Mourning Margaretta Gacheru, mzungu who loved Kenya

Margaretta wa Gacheru flanked by Wakanyote Njuguna an artist and Author during her book launch at alliance francaise in Nairobi on 17/09/2014. [File, Standard]

Last year, Zambian writer friends invited me to a literary event in Lusaka. One of them, a man verging on sixty, couldn't stop obsessing about a love affair he'd had with a Kenyan woman he met in Japan in the 2000s. 

Kenya, he told me, had long been an oasis of refuge for those in Africa whose home countries' political environments was inimical to free artistic expression. Ngugi wa Thiong'o and John Kiriamiti were some of his favourite writers.

Margaretta Swigert, alias Margaretta wa Gacheru, who died last week, also fell in love with, not just the people of Kenya, but also its cultures, having first come to Kenya as a post-graduate student in the early 1970s.

She held degrees from colleges in both the United States and Kenya, and taught in some of our colleges, including at the Kenya Methodist University's School of Journalism. It wasn't long before she was reporting and writing on events and works involving, and by Kenyan artists. First for Hillary Ng'weno's the Weekly Review, later the Nairobi Times, before joining Nation Media Group publications, Kenya Times, Men Only and The Standard. 

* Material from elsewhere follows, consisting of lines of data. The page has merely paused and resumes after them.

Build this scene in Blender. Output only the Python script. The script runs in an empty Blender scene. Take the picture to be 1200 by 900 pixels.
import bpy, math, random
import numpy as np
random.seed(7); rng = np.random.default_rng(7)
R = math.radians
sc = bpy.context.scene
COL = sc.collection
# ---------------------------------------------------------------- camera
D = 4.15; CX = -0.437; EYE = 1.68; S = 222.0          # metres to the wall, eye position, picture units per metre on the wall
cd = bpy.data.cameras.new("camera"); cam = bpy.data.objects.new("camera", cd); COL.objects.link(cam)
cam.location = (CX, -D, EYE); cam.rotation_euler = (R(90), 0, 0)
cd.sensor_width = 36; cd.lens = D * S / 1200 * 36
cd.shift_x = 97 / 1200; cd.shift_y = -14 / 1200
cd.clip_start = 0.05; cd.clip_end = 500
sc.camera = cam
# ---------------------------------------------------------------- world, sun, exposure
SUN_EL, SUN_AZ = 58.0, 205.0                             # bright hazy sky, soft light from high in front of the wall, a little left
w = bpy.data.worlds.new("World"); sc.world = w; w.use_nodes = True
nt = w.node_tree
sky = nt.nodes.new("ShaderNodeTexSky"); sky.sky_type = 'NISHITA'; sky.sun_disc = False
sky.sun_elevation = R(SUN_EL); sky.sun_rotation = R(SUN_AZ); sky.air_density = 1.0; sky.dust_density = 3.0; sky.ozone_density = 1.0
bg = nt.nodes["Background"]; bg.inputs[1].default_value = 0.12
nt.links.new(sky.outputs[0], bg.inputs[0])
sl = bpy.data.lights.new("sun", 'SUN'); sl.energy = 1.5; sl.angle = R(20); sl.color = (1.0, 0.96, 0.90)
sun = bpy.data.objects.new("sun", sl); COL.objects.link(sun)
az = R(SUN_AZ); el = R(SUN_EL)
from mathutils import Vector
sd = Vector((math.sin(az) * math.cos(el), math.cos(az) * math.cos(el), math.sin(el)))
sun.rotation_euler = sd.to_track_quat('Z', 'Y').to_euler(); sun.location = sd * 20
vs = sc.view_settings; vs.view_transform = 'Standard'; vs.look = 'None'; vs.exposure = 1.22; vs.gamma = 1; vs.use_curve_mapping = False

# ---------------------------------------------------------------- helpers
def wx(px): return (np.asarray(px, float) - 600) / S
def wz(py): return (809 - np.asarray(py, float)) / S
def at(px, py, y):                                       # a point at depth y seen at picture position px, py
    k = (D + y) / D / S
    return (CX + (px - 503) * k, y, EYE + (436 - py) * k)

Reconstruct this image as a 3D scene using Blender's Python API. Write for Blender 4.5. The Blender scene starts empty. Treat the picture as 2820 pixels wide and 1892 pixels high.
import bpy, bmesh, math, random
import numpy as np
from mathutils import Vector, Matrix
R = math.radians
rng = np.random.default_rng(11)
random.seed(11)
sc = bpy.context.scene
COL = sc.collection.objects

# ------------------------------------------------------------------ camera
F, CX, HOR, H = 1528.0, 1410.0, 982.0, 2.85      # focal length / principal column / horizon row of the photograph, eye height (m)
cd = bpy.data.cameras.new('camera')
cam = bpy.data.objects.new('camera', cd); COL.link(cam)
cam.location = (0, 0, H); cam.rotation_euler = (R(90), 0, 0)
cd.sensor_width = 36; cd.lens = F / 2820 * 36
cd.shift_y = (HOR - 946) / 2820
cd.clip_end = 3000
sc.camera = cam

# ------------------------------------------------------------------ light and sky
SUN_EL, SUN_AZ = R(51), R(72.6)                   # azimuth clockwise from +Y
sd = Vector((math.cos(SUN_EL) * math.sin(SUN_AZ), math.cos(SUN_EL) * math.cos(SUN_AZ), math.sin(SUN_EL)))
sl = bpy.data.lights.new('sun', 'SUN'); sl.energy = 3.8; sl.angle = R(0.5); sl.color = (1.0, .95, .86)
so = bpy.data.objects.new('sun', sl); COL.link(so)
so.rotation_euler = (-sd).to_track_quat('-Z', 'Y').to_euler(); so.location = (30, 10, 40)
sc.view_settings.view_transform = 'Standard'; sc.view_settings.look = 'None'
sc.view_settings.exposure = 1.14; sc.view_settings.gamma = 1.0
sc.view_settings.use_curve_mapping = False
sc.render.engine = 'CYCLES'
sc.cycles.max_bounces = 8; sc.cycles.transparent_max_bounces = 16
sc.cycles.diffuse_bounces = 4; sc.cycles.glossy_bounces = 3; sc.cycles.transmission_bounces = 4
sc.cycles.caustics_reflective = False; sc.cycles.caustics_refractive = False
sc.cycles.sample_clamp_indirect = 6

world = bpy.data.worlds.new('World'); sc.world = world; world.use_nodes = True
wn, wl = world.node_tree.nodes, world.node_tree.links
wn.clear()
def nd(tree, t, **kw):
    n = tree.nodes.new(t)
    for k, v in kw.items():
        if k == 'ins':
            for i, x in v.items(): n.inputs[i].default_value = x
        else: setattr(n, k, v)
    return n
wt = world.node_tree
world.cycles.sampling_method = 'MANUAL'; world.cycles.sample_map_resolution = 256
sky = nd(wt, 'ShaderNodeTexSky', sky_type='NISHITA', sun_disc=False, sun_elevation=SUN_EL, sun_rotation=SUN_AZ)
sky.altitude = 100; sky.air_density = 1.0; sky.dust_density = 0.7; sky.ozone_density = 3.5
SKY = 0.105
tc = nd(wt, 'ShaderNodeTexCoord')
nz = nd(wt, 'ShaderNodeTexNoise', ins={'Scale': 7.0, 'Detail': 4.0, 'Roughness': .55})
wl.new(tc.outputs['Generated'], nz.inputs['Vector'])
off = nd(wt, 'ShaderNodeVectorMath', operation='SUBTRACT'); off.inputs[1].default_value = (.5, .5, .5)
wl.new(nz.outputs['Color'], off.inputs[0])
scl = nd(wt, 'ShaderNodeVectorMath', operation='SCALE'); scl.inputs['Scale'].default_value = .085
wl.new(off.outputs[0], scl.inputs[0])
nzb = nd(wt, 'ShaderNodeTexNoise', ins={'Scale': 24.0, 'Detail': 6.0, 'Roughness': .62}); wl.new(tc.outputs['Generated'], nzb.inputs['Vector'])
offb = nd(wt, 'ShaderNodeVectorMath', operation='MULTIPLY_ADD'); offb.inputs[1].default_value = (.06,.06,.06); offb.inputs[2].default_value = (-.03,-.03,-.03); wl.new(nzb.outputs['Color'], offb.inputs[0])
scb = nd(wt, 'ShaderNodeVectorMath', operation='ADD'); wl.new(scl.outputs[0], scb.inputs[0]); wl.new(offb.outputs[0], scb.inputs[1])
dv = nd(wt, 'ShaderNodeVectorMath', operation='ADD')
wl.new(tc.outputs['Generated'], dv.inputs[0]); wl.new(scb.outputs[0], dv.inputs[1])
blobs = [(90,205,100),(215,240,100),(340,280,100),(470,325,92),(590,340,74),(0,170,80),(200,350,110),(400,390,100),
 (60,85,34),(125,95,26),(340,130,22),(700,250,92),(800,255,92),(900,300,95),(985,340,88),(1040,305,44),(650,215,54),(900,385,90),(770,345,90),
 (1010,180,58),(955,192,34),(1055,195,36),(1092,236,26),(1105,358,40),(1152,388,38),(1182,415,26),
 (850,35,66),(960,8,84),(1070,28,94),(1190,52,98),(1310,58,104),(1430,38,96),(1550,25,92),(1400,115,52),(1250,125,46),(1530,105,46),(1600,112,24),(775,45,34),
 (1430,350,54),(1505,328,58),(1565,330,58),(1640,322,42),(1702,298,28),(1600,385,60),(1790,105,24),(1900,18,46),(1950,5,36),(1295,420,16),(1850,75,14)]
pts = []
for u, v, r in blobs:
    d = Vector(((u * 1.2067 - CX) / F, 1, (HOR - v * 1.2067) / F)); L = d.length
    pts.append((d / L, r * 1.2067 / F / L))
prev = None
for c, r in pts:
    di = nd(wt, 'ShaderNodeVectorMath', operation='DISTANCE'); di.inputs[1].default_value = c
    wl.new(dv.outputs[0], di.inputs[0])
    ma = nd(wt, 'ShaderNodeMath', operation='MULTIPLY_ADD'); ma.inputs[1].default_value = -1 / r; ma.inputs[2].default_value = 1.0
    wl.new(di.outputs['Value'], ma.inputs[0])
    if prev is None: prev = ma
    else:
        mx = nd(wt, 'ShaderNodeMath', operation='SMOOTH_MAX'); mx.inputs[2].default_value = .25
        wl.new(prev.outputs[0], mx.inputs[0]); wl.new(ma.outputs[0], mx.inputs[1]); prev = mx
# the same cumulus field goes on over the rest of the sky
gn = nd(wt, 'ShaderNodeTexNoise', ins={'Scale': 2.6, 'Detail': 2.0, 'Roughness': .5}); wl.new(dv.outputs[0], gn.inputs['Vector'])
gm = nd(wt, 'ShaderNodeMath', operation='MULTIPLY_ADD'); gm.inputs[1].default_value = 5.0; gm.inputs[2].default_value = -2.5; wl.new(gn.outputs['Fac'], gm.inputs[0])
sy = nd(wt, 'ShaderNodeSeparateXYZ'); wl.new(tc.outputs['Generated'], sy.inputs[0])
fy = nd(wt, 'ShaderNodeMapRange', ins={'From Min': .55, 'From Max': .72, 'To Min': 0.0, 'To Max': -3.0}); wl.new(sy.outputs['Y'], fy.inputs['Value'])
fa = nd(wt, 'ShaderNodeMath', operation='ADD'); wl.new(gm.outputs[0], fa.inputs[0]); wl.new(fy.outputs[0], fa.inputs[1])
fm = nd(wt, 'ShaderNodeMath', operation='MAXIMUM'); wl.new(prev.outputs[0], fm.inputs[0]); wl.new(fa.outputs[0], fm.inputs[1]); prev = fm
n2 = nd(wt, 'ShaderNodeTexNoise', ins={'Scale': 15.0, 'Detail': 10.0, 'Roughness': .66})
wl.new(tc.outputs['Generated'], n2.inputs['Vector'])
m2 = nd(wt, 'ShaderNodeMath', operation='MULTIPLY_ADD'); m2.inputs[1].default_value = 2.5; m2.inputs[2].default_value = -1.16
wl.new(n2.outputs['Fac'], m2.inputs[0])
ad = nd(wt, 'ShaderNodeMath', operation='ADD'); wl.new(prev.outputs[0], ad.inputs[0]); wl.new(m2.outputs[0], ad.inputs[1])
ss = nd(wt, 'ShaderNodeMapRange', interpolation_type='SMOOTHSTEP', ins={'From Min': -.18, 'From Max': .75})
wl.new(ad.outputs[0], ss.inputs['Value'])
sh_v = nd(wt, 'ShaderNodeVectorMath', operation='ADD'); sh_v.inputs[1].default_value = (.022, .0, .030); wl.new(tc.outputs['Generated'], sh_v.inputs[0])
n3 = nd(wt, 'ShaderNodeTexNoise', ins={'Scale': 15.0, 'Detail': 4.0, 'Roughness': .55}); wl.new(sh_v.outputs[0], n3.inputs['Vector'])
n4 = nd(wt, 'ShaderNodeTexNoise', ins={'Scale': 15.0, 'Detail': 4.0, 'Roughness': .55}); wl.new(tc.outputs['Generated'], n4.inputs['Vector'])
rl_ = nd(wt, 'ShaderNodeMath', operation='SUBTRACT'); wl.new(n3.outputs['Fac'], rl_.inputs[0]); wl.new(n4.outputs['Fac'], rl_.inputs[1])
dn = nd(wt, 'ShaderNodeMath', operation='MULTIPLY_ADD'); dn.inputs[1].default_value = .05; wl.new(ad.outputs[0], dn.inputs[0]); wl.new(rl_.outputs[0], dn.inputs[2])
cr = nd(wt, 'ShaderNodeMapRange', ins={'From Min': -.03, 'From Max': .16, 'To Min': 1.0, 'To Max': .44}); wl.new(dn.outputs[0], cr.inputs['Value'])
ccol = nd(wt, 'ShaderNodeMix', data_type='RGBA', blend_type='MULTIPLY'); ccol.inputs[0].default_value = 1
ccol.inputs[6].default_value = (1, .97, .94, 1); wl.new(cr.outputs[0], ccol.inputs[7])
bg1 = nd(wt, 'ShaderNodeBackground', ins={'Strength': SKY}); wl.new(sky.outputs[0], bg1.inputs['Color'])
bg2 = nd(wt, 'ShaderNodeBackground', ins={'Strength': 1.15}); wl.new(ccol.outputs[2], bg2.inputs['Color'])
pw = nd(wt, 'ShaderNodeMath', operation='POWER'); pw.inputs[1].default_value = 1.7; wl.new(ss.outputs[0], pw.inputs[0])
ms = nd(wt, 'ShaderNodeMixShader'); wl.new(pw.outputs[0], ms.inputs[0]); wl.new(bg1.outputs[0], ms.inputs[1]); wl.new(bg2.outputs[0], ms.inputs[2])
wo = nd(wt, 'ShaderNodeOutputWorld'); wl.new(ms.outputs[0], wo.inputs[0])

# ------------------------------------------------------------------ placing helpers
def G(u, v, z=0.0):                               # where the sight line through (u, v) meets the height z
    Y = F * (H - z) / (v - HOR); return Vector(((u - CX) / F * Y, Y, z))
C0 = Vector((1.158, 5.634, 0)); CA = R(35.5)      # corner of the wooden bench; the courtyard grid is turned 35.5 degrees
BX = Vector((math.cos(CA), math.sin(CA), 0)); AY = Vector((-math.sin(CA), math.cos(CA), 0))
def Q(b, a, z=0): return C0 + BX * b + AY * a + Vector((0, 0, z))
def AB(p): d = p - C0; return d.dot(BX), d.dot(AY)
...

In the late 1970s, she met and married a Kenyan man, Gacheru wa Migwi, but divorced in 1982.

Over a 50-year period, she attended and wrote about the arts and cultural events that were partly responsible for Kenya's reputational success as a societal brand.

Some have since argued that the reason the author of The Transformation of Contemporary Kenyan Art (1960-2010) was said to be the best at her craft was because she made her own critiquing of our arts and cultural events a commentary aimed at bridging the gap between the qualitative aspirations and preferences of both the artist(e)s and consumers of their works.

To fully own, as well as help this mission, she surrendered herself to the likely unintended consequence of her self-Kenyanisation. 

Hers was the story of the tourist who came, became a part of, and led the re-imagining of both the artistic and cultural expression of what she saw and experienced. 

In a country where culture, just like politics, is perennially a goad for relational atomisation, Margaretta sought to signpost us in the direction of the artistic and cultural expression that put on display our collective best.

She, like many of us, must have felt that, in addition to our world-beating athletes, Kenya had a lot more to offer that seldom found sufficient expression—and promotion—in our artistic output. Kenya, in her eyes, was a  'child' full of potential who deserved better—one whose growth was assured, yet needed a fillip. 

Although she reported and wrote chiefly on events in Nairobi, it wasn't difficult to see 'the face of Kenya' as covered by the corpus of her pen! Nairobi is where one goes to meet Kenya.

Nearly every village in the country has, at some point, been 'represented' here by an ambassador son or daughter 'in search of life'! It's the good karma that this pool of potential represents that Margaretta wa Gacheru sought to depict in her reports and critiques.

The cultural complex and creative energy, the depiction of which she dedicated nearly 50 years of her life to promoting, were, again in her eyes, the undersold crown jewel of magical Kenya.

To her family, friends and readers, I dedicate these words etched into a tombstone in Ireland: Death leaves a heartache no one can heal; love leaves a memory no one can steal. Fare thee well, Mama Migwi!